The city's traffic engineering division analyzed speed and volume data on 21st Street during the week of April 21, and compared it with previous traffic counts from Kern Council of Governments.

Kern COG found an average of just more than 7,000 vehicles per day used 21st between Oak and F streets in 2009. In 2010, that number dropped to 6,944, and in 2013 it dropped to 6,841.

In April, however, city traffic engineers found a daily average of 7,205 vehicles used 21st Street.

City officials also found that while most motorists stayed within about 7 miles per hour of the posted speed limit, they drove faster between F and Oak streets than they did closer to downtown.

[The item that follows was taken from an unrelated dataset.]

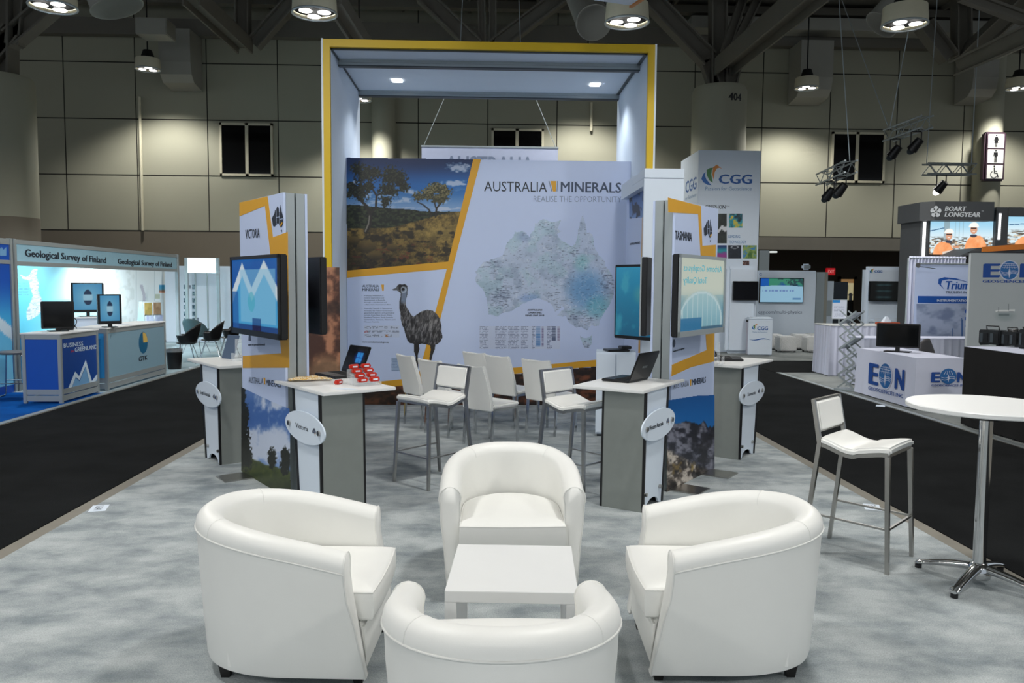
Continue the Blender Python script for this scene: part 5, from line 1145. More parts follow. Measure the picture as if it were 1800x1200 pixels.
t = sys_counter('counter', (-6.02, 13.99, 0), R(90), 1.14, 0.5, 0.985, M['greyblue'], M['skyblue'], 'grey blue counter with round petrol and gold emblem beside the waste bin')
fr = frame_of(t); q = fr.on(252, 602, 0.008)
el = lambda cx, cz, a, b_, k0=0, k1=360: [(cx + a * math.cos(R(k)), cz + b_ * math.sin(R(k))) for k in range(k0, k1, 8)]
MB().plate(el(q[0], q[1], 0.18, 0.19), 0.01, 0.002).build('emblem', mat('petrol_print', rgb(10, 92, 130), 0.45), t)
MB().plate([(q[0], q[1])] + el(q[0], q[1], 0.17, 0.18, 0, 97), 0.008, 0.002).build('emblem_wedge', mat('gold_print', rgb(214, 178, 90), 0.45), t)
letters_px(t, [('GTK', 244, 635, 259.5, 631.5, 8.5, 0.03)], M['ink'], y=0.008)
# fascia stand
t = thing('fascia_stand', 'long pale fascia with the same dark title twice on aluminium posts', 'fascia', (-7.4, 16.12, 0), R(90))
hx = 3.32
for x in (-hx, hx): MB().box(x - .04, -.03, 0, x + .04, .05, 2.40).build('post', M['alu'], t, bevel=0.01)
MB().box(-hx, 0.0, 2.05, hx, 0.03, 2.32).build('fascia_panel', mat('fascia_blue', rgb(150, 190, 206), 0.45), t)
MB().box(-hx, -0.012, 2.32, hx, 0.04, 2.39).build('top_rail', M['alu'], t); MB().box(-hx, -0.012, 1.98, hx, 0.04, 2.05).build('bottom_rail', M['alu'], t)
letters_px(t, [('Geological Survey of Finland', 44, 450.3, 187, 462.5, 13.5, 0.035), ('Geological Survey of Finland', 207, 463.5, 302.5, 469, 9.6, 0.035)], M['ink'], y=-0.003)
for x, W_ in ((-2.4, 14), (0.3, 150), (2.6, 520)):  # unseen arm lamps, added to brighten the stand's inner walls
    MB().bar((x, 0.03, 2.36), (x, 0.36, 2.36), 0.02).build('added_lamp_arm', M['alu'], t)
    MB().tube([(x, 0.34, 2.36), (x, 0.46, 2.30)], [0.05, 0.07], 14).build('added_arm_lamp', M['alu'], t, smooth=40)
    ld = bpy.data.lights.new('added_arm_lamp_light', 'SPOT'); ld.energy = W_; ld.spot_size = R(135); ld.spot_blend = 0.8; ld.shadow_soft_size = 0.08; ld.color = (0.86, 0.96, 1.0)
    lo = bpy.data.objects.new('added_arm_lamp_light', ld); COL.objects.link(lo); lo.parent = t; lo.location = (x, 0.5, 2.28); lo.rotation_euler = (R(40), 0, R(-25) if x > 1 else 0)
t = thing('low_partition', 'low light blue partition behind the two counters', 'partition', (-7.4, 14.4, 0), R(90))
MB().box(-1.58, 0.012, 0.1, 1.6, 0.04, 0.83).build('panel', M['skyblue'], t); MB().box(-1.58, 0, 0.83, 1.6, 0.05, 0.9).build('top_rail', M['alu'], t); MB().box(-1.58, 0, 0.0, 1.6, 0.05, 0.1).build('bottom_rail', M['alu'], t)
# Greenland graphic wall at the picture's edge
t = thing('glacier_wall', 'blue printed wall with white mountain peak at the far left edge', 'wall panel', (-7.4, 11.9, 0), R(90))
MB().box(-0.9, 0.003, 0.0, 0.84, 0.03, 2.3).build('panel', M['blue'], t); MB().box(0.78, -0.02, 0, 0.84, 0.045, 2.40).build('post', M['alu'], t); MB().box(-0.9, -0.01, 2.0, 0.78, 0.04, 2.06).build('middle_rail', M['alu'], t); MB().box(-0.9, -0.01, 2.3, 0.78, 0.04, 2.39).build('top_rail', M['alu'], t)
def glacier(U, V):
    c = mixc(C(70, 180, 228), C(8, 78, 176), sm(.45, .9, V)); pk = .62 - np.abs(U - .72) * .5; c = mixc(c, C(200, 220, 234), (V < pk) * (V > pk - .11)); c = mixc(c, mixc(C(130, 206, 236), C(50, 150, 214), V), (V < pk - .11).astype(float)); return c
paint(t, 'glacier_print', -0.88, 0.12, 0.77, 2.0, 60, 70, glacier, None, 0.001)
plates_px(t, [[(0, 449), (0, 437), (3, 434), (6, 439), (11, 434), (11, 449)]], M['iceblue'], 'iceberg_logo')
# inner walls
t = thing('stand_back_wall', 'bright inner wall with map of Finland and pale posters behind the fascia', 'wall panel', (-9.34, 18.5, 0), R(90))
MB().box(-5.5, 0, 0, 5.2, 0.05, 2.45).build('panel', M['white'], t)
FI = [(30, 482), (40, 487), (45, 483), (50, 473), (57, 472), (56, 487), (60, 500), (58, 510), (64, 525), (66, 540), (60, 552), (48, 561), (42, 563), (40, 548), (44, 538), (50, 520), (46, 505), (44, 492), (36, 490)]
def finland(U, V):
    px = 15 + U * 185; py = 600 - V * 155; c = mixc(C(96, 196, 222), C(206, 236, 242), sm(20, 190, px) * .9 + .2 * sm(560, 470, py)); c = mixc(c, C(110, 176, 186), sm(0, 1, (py - (527 - (px - 60) * .06)) / 2) * sm(40, 90, px) * .55)
    k = inpoly(px + 1.5 * (fbm(px / 4, py / 4, 3) - .5), py, FI); c = mixc(c, C(226, 236, 240), k * .9); c = mixc(c, C(150, 170, 184), (k & (fbm(px / 3, py / 1.3, 9, 3) > .58)) * .8)
    c = mixc(c, C(90, 150, 180), ((px < 44) & (np.abs((py % 5) - 2.5) < 1.0) & (py > 497) & (py < 518) & (vnoise(px / 1.5, py / 5, 3) > .4)) * .8); return c
photo_patch(t, 'finland_map', 15, 445, 200, 600, 190, 150, finland, None, -0.004)
def posters(U, V):
    px = 200 + U * 105; py = 600 - V * 140; c = np.zeros(U.shape + (3,)); c[:] = C(226, 236, 238); c = mixc(c, C(206, 216, 216), sm(.45, .65, fbm(px / 6, py / 9, 3, 4)) * (px < 232) * .8)
    d = np.abs(px - 246 - 3 * np.sin(py / 9)); c = mixc(c, C(176, 176, 190), ((d < 2.6) & (py > 500) & (py < 552)) * .8)
    for x in (235, 268, 295): c = mixc(c, C(170, 190, 196), (np.abs(px - x) < .6) * .8)
    k = (np.abs(px - 282) < 6) & (np.abs(py - 507) < 7); c = mixc(c, mixc(C(60, 150, 190), C(190, 110, 70), sm(506, 514, py)), k.astype(float))
    k = (np.abs(py - 521) < 4) & ((np.abs(px - 273) < 4.5) | (np.abs(px - 291) < 3)); c = mixc(c, C(170, 180, 150), k * .8); return c
photo_patch(t, 'poster_panels', 200, 460, 305, 600, 110, 120, posters, None, -0.004)
t = thing('stand_end_wall', 'white end wall with two columns of small photos behind the black tub chairs', 'wall panel', (-7.6, 23.4, 0), 0)
MB().box(-1.68, 0, 0, 1.9, 0.05, 2.2).build('panel', M['white'], t)
for px in (313, 345, 366): q = px_local(t, px, 560); MB().box(q[0] - .02, -.02, 0, q[0] + .02, 0.0, 2.2).build('profile_post', M['alu'], t)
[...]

In response, Fidler wrote that his department will inform Bakersfield Police Department and request it place a "feedback trailer" on 21st Street to clock drivers and show them how fast they're going.

Maxwell said the news didn't surprise him.

"I, quite frankly, would like to see us reduce the speed limits throughout that area," the councilman said. "I don't know that people need to be doing 40 miles per hour, even on 24th Street."


Readers typed their thoughts about Bakersfield's new anti-panhandling statute, on The Californian's website:

Gloria Lopez: "It's about time. Sorry if that seems cruel but I'm honestly tired of it. It's getting worse as time goes on."

Ed Alexander: "Did I miss something? The panhandlers may be one problem but look at the ground around the (Lucky Seven Food Store) ... the panhandlers are not the only problem for downtown."